Work required: Nothing after the line with "bg = world.node_tree.nodes['Background'];" belongs in the copy; extract the lines below from the top through that line, pictures left out.

Dataset section:
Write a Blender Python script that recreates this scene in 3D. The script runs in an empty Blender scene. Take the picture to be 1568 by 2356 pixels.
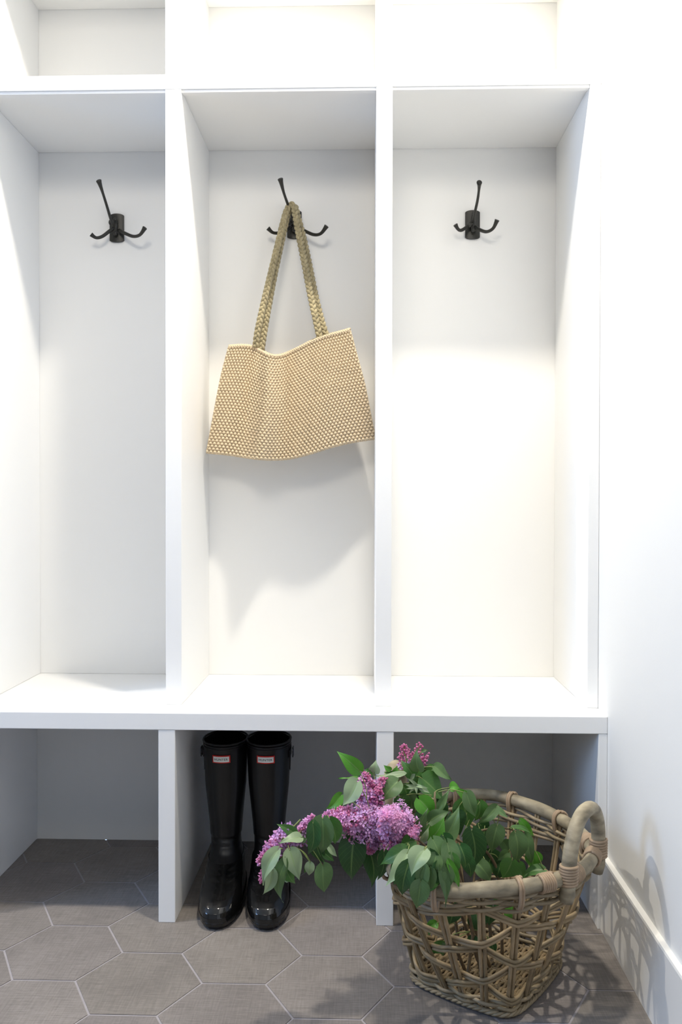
import bpy, bmesh, math, random
from mathutils import Vector, Matrix
from math import sin, cos, pi, radians, sqrt, atan2
random.seed(7)
C = bpy.context.scene.collection
sc = bpy.context.scene
W, H = 1568, 2356

# ------------------------------------------------------------------ camera
CAM = Vector((-0.0201, -1.8261, 0.9123)); YAW, PITCH, ROLL, FPX = 0.0286, -0.0127, 0.0015, 1966.39
F = Vector((-sin(YAW)*cos(PITCH), cos(YAW)*cos(PITCH), sin(PITCH)))
R0 = F.cross(Vector((0, 0, 1))).normalized(); U0 = R0.cross(F)
RR = cos(ROLL)*R0 + sin(ROLL)*U0; UU = -sin(ROLL)*R0 + cos(ROLL)*U0
cd = bpy.data.cameras.new('camera'); cam = bpy.data.objects.new('camera', cd); C.objects.link(cam)
cd.sensor_fit = 'HORIZONTAL'; cd.sensor_width = 36.0; cd.lens = FPX/W*36.0; cd.clip_start = 0.01
m = Matrix((RR, UU, -F)).transposed().to_4x4(); m.translation = CAM; cam.matrix_world = m
sc.camera = cam

def at(px, py, Y):
    """point of the room at depth Y that the photograph shows at (px, py)"""
    d = F + RR*((px-W/2)/FPX) - UU*((py-H/2)/FPX)
    return CAM + d*((Y-CAM.y)/d.y)

# ------------------------------------------------------------------ colour management, world, lights
vs = sc.view_settings
sc.display_settings.display_device = 'sRGB'
vs.view_transform = 'Standard'; vs.look = 'None'; vs.gamma = 1.0; vs.use_curve_mapping = False
vs.exposure = 0.52
world = bpy.data.worlds.new('world'); sc.world = world; world.use_nodes = True
bg = world.node_tree.nodes['Background']; bg.inputs[0].default_value = (0.55, 0.72, 1.0, 1); bg.inputs[1].default_value = 1.5

def lamp(name, kind, loc, energy, color, target=None, size=0.1, size_y=None, spread=None):
    l = bpy.data.lights.new(name, kind); l.energy = energy; l.color = color
    if kind == 'AREA':
        if size_y: l.shape = 'RECTANGLE'; l.size_y = size_y
        else: l.shape = 'DISK'
        l.size = size
        if spread: l.spread = spread
    o = bpy.data.objects.new(name, l); C.objects.link(o); o.location = loc
    if target is not None:
        o.rotation_euler = (Vector(target)-Vector(loc)).to_track_quat('-Z', 'Y').to_euler()
    return o
WARM = (1.0, 0.92, 0.785)
lamp('downlight_lamp', 'AREA', (0.03, -0.36, 2.54), 20.5, WARM, (0.03, -0.36, 0), 0.10)
lamp('downlight_lamp', 'AREA', (-1.85, -0.36, 2.54), 25.0, WARM, (-1.85, -0.36, 0), 0.10)
lamp('bay_fill_lamp', 'AREA', (-0.3, -2.1, 2.50), 3.8, WARM, (-0.3, 0.4, 1.75), 0.8, None, radians(80))  # added soft fill, no known fixture; lifts the shade in the coat bays
lamp('window_daylight', 'AREA', (-3.15, -1.25, 1.55), 27.0, (0.32, 0.56, 1.0), (0.2, -0.2, 0.8), 1.0, 1.3)

# ------------------------------------------------------------------ materials
def mat(name, col, rough=0.5, spec=0.5, metal=0.0, bump=None, coat=0.0, noise=None, sheen=0.0):
    m = bpy.data.materials.new(name); m.use_nodes = True; nt = m.node_tree; b = nt.nodes['Principled BSDF']
    b.inputs['Base Color'].default_value = (*col, 1); b.inputs['Roughness'].default_value = rough
    b.inputs['Specular IOR Level'].default_value = spec; b.inputs['Metallic'].default_value = metal
    b.inputs['Coat Weight'].default_value = coat; b.inputs['Sheen Weight'].default_value = sheen
    tc = nt.nodes.new('ShaderNodeTexCoord')
    if noise:
        sc_, amt, stretch = noise
        mp = nt.nodes.new('ShaderNodeMapping'); mp.inputs['Scale'].default_value = stretch
        n = nt.nodes.new('ShaderNodeTexNoise'); n.inputs['Scale'].default_value = sc_; n.inputs['Detail'].default_value = 5
        cr = nt.nodes.new('ShaderNodeMapRange'); cr.inputs[3].default_value = 1-amt; cr.inputs[4].default_value = 1+amt
        cr.inputs[1].default_value = 0.3; cr.inputs[2].default_value = 0.7
        mx = nt.nodes.new('ShaderNodeVectorMath'); mx.operation = 'SCALE'; mx.inputs[0].default_value = col
        nt.links.new(tc.outputs['Object'], mp.inputs[0]); nt.links.new(mp.outputs[0], n.inputs['Vector'])
        nt.links.new(n.outputs['Fac'], cr.inputs[0]); nt.links.new(cr.outputs[0], mx.inputs['Scale'])
        nt.links.new(mx.outputs[0], b.inputs['Base Color'])
    if bump:
        s_, d_ = bump
        n2 = nt.nodes.new('ShaderNodeTexNoise'); n2.inputs['Scale'].default_value = s_; n2.inputs['Detail'].default_value = 4
        bp = nt.nodes.new('ShaderNodeBump'); bp.inputs['Strength'].default_value = d_; bp.inputs['Distance'].default_value = 0.002
        nt.links.new(tc.outputs['Object'], n2.inputs['Vector']); nt.links.new(n2.outputs['Fac'], bp.inputs['Height'])
        nt.links.new(bp.outputs[0], b.inputs['Normal'])
    return m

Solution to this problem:
Write a Blender Python script that recreates this scene in 3D. The script runs in an empty Blender scene. Take the picture to be 1568 by 2356 pixels.
import bpy, bmesh, math, random
from mathutils import Vector, Matrix
from math import sin, cos, pi, radians, sqrt, atan2
random.seed(7)
C = bpy.context.scene.collection
sc = bpy.context.scene
W, H = 1568, 2356

# ------------------------------------------------------------------ camera
CAM = Vector((-0.0201, -1.8261, 0.9123)); YAW, PITCH, ROLL, FPX = 0.0286, -0.0127, 0.0015, 1966.39
F = Vector((-sin(YAW)*cos(PITCH), cos(YAW)*cos(PITCH), sin(PITCH)))
R0 = F.cross(Vector((0, 0, 1))).normalized(); U0 = R0.cross(F)
RR = cos(ROLL)*R0 + sin(ROLL)*U0; UU = -sin(ROLL)*R0 + cos(ROLL)*U0
cd = bpy.data.cameras.new('camera'); cam = bpy.data.objects.new('camera', cd); C.objects.link(cam)
cd.sensor_fit = 'HORIZONTAL'; cd.sensor_width = 36.0; cd.lens = FPX/W*36.0; cd.clip_start = 0.01
m = Matrix((RR, UU, -F)).transposed().to_4x4(); m.translation = CAM; cam.matrix_world = m
sc.camera = cam

def at(px, py, Y):
    """point of the room at depth Y that the photograph shows at (px, py)"""
    d = F + RR*((px-W/2)/FPX) - UU*((py-H/2)/FPX)
    return CAM + d*((Y-CAM.y)/d.y)

# ------------------------------------------------------------------ colour management, world, lights
vs = sc.view_settings
sc.display_settings.display_device = 'sRGB'
vs.view_transform = 'Standard'; vs.look = 'None'; vs.gamma = 1.0; vs.use_curve_mapping = False
vs.exposure = 0.52
world = bpy.data.worlds.new('world'); sc.world = world; world.use_nodes = True
bg = world.node_tree.nodes['Background']; bg.inputs[0].default_value = (0.55, 0.72, 1.0, 1); bg.inputs[1].default_value = 1.5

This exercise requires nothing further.